Here is panorama photo of the waterfall amphitheater:

This is a really cool waterfall – a very unique amphitheater with three separate water “falls” – two from the river (it splits into two streams at the top), and one on the side from a creek. The water was running so fierce today it was really roaring and churning as it hit the pool at the bottom.
After enjoying the waterfall(s) for a while, we scouted our route out of the amphitheater. Rather than bushwhack 800′ back up to the trail and then go back down the Hillockburn to the river, we opted to bushwhack upstream. I think that was a good choice, as it was only a little over a quarter of a mile to bushwhack. Although it wasn’t easy, I think it was easier than going back up the hill. Once we got to the campsite at the bottom of the Hillockburn trail, we stopped for a break and had lunch. After lunch (where we saw a few sun breaks), we looked for a log to cross the river on. We had been informed that there was a good log to cross near the campsite. A little bit downstream from the campsite, there was a good candidate. Crossing the log was relatively uneventful, and from there we bushwhacked back to where the trail crossed the river to find the old tread (what is left of it). The lower part of this trail is not very well defined – between marshy areas and lots of blowdown, you have to pay close attention. We kept looking for cut logs – that is how we followed this lower section of trail. We did not see any blazes down lower and ended up losing the trail not too far from the start.
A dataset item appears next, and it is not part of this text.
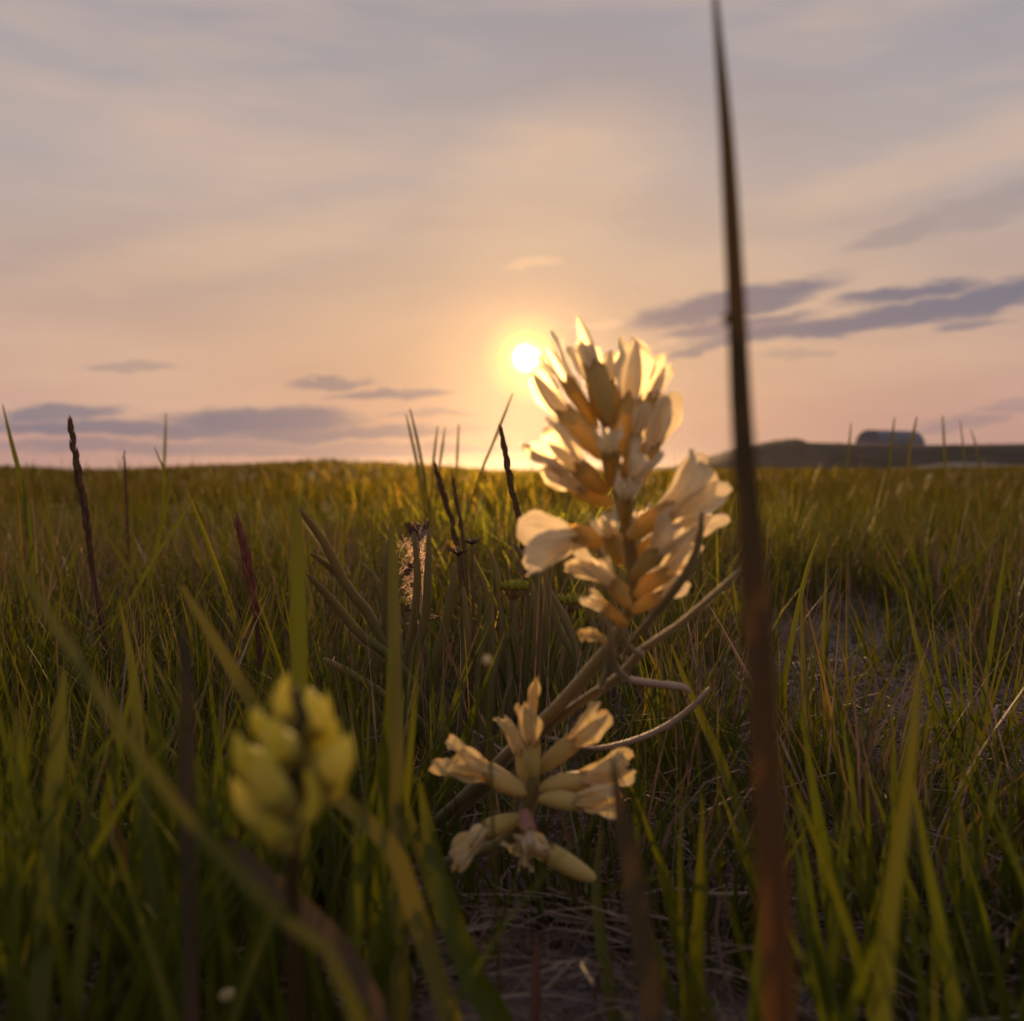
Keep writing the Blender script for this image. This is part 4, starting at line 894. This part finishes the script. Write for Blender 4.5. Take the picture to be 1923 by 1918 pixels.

We wandered around looking for bench, but didn’t find any (we had wandered too far south), but we did find some interesting side hill meadows:

There was some sort of waterfall on the creek down below, but we didn’t feel comfortable going down to look – the walls were close to vertical as you got farther downhill, so this is the best shot I could get of it:

Above that little creek was this massive cliff face, which was very interesting:

After heading uphill looking for tread (and feeling like a goat since it was so steep) we decided to head farther north to see if we could find more trail. We ended up stumbling back across the trail! From this point, the trail was actually really easy to follow for the most part, with blazed and well defined tread.

The occasional blowdown mess made for tough going, but once you were past the blowdown, the trail was easy to follow. We followed it for a while, until it got to a point with a LOT of blowdown that was really big. Just up the hill from this, it almost looked like a thinning area where there was even more blowdown and made the trail very difficult to follow. The good news is that someone has been in there and it is reasonably well flagged. I added a few more flags to help navigate through some of these areas. After navigating through one final area of blowdown, and having the trail become rather faint (and also getting pretty tired), we decided to turn around. We ended up going up to within about 1/4 mile of an old road (at least it shows on the map). This was our turnaround spot:

On the way back down, I took a few more photos than on the way up. Here are remnants of an old footbridge:

Here are some of the MANY BIG trees (I think they are larger on this side of the canyon):

Some of the easier to follow trail through smaller trees:

We successfully followed the trail back downhill, recognizing where we lost it (we missed a switchback), and made it safely back across the South Fork River (I think this picture was taken while I was crossing the log over the river):

Once across we did our final bushwhack back to the campsite and trail, and then headed back uphill to the car. I have to tell you, that hike back uphill seemed a lot longer than I remember it! I’m sure it was because I was so tired. This was more bushwhacking than I’ve done in quite some time, and all of it was rather difficult. Very brushy, lots of trees to crawl over or under. It was good to get back to the car and rest my weary legs. I slept very well that night.

The abandoned trail on the east side of the South Fork Clackamas River deserves some attention. It is in really good shape other than the blowdown areas and goes through some absolutely beautiful forest. That will have to wait for another day, however.